Start of DATA SECTION
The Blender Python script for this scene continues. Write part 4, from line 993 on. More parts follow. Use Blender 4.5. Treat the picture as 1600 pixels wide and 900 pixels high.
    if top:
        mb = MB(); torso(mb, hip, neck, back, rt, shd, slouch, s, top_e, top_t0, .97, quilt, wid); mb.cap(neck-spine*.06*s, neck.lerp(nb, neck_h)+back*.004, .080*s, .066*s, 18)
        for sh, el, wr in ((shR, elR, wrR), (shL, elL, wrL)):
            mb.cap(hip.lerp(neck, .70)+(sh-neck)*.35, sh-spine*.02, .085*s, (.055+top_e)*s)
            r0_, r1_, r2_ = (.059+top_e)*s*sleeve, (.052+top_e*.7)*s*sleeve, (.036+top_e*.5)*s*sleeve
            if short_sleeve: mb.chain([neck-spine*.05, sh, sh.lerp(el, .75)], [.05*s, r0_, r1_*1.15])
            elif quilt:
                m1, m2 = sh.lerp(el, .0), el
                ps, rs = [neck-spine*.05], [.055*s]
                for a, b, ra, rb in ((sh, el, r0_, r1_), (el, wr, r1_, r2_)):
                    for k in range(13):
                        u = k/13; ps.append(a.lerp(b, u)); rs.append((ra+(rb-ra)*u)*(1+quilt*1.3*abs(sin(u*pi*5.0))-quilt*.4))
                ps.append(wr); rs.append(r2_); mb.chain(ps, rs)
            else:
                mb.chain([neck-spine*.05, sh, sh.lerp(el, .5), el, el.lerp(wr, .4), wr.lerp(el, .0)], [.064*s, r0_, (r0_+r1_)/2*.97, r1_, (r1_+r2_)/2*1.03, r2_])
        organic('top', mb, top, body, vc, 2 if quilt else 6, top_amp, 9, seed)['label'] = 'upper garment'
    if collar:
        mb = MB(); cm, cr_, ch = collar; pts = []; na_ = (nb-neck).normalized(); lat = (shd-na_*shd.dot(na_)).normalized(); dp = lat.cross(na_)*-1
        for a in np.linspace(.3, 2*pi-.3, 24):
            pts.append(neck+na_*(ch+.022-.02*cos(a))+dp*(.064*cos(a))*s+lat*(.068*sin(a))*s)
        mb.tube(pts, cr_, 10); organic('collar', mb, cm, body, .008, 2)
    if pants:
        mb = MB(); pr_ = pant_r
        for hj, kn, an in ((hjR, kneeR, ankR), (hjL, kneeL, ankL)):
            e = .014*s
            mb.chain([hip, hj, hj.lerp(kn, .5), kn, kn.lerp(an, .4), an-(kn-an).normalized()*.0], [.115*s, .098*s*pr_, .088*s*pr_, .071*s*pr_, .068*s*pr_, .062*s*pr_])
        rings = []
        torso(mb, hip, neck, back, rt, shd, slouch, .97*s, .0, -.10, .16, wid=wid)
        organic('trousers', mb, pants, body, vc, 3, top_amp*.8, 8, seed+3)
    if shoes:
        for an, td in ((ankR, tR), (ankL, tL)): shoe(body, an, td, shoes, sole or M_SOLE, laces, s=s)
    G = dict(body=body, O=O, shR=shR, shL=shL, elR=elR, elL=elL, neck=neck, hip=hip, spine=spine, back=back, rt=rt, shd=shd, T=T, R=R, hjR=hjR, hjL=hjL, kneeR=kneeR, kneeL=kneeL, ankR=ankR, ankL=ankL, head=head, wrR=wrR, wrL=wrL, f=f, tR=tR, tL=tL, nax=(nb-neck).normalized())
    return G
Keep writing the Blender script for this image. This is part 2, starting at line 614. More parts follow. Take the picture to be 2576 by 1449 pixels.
End of DATA SECTION
▸ WHAT YOU ARE ASKED TO DO
Copy all the lines, exactly.

▸ SOLUTION FOR THIS EXERCISE
The Blender Python script for this scene continues. Write part 4, from line 993 on. More parts follow. Use Blender 4.5. Treat the picture as 1600 pixels wide and 900 pixels high.
    if top:
        mb = MB(); torso(mb, hip, neck, back, rt, shd, slouch, s, top_e, top_t0, .97, quilt, wid); mb.cap(neck-spine*.06*s, neck.lerp(nb, neck_h)+back*.004, .080*s, .066*s, 18)
        for sh, el, wr in ((shR, elR, wrR), (shL, elL, wrL)):
            mb.cap(hip.lerp(neck, .70)+(sh-neck)*.35, sh-spine*.02, .085*s, (.055+top_e)*s)
            r0_, r1_, r2_ = (.059+top_e)*s*sleeve, (.052+top_e*.7)*s*sleeve, (.036+top_e*.5)*s*sleeve
            if short_sleeve: mb.chain([neck-spine*.05, sh, sh.lerp(el, .75)], [.05*s, r0_, r1_*1.15])
            elif quilt:
                m1, m2 = sh.lerp(el, .0), el
                ps, rs = [neck-spine*.05], [.055*s]
                for a, b, ra, rb in ((sh, el, r0_, r1_), (el, wr, r1_, r2_)):
                    for k in range(13):
                        u = k/13; ps.append(a.lerp(b, u)); rs.append((ra+(rb-ra)*u)*(1+quilt*1.3*abs(sin(u*pi*5.0))-quilt*.4))
                ps.append(wr); rs.append(r2_); mb.chain(ps, rs)
            else:
                mb.chain([neck-spine*.05, sh, sh.lerp(el, .5), el, el.lerp(wr, .4), wr.lerp(el, .0)], [.064*s, r0_, (r0_+r1_)/2*.97, r1_, (r1_+r2_)/2*1.03, r2_])
        organic('top', mb, top, body, vc, 2 if quilt else 6, top_amp, 9, seed)['label'] = 'upper garment'
    if collar:
        mb = MB(); cm, cr_, ch = collar; pts = []; na_ = (nb-neck).normalized(); lat = (shd-na_*shd.dot(na_)).normalized(); dp = lat.cross(na_)*-1
        for a in np.linspace(.3, 2*pi-.3, 24):
            pts.append(neck+na_*(ch+.022-.02*cos(a))+dp*(.064*cos(a))*s+lat*(.068*sin(a))*s)
        mb.tube(pts, cr_, 10); organic('collar', mb, cm, body, .008, 2)
    if pants:
        mb = MB(); pr_ = pant_r
        for hj, kn, an in ((hjR, kneeR, ankR), (hjL, kneeL, ankL)):
            e = .014*s
            mb.chain([hip, hj, hj.lerp(kn, .5), kn, kn.lerp(an, .4), an-(kn-an).normalized()*.0], [.115*s, .098*s*pr_, .088*s*pr_, .071*s*pr_, .068*s*pr_, .062*s*pr_])
        rings = []
        torso(mb, hip, neck, back, rt, shd, slouch, .97*s, .0, -.10, .16, wid=wid)
        organic('trousers', mb, pants, body, vc, 3, top_amp*.8, 8, seed+3)
    if shoes:
        for an, td in ((ankR, tR), (ankL, tL)): shoe(body, an, td, shoes, sole or M_SOLE, laces, s=s)
    G = dict(body=body, O=O, shR=shR, shL=shL, elR=elR, elL=elL, neck=neck, hip=hip, spine=spine, back=back, rt=rt, shd=shd, T=T, R=R, hjR=hjR, hjL=hjL, kneeR=kneeR, kneeL=kneeL, ankR=ankR, ankL=ankL, head=head, wrR=wrR, wrL=wrL, f=f, tR=tR, tL=tL, nax=(nb-neck).normalized())
    return G
Keep writing the Blender script for this image. This is part 2, starting at line 614. More parts follow. Take the picture to be 2576 by 1449 pixels.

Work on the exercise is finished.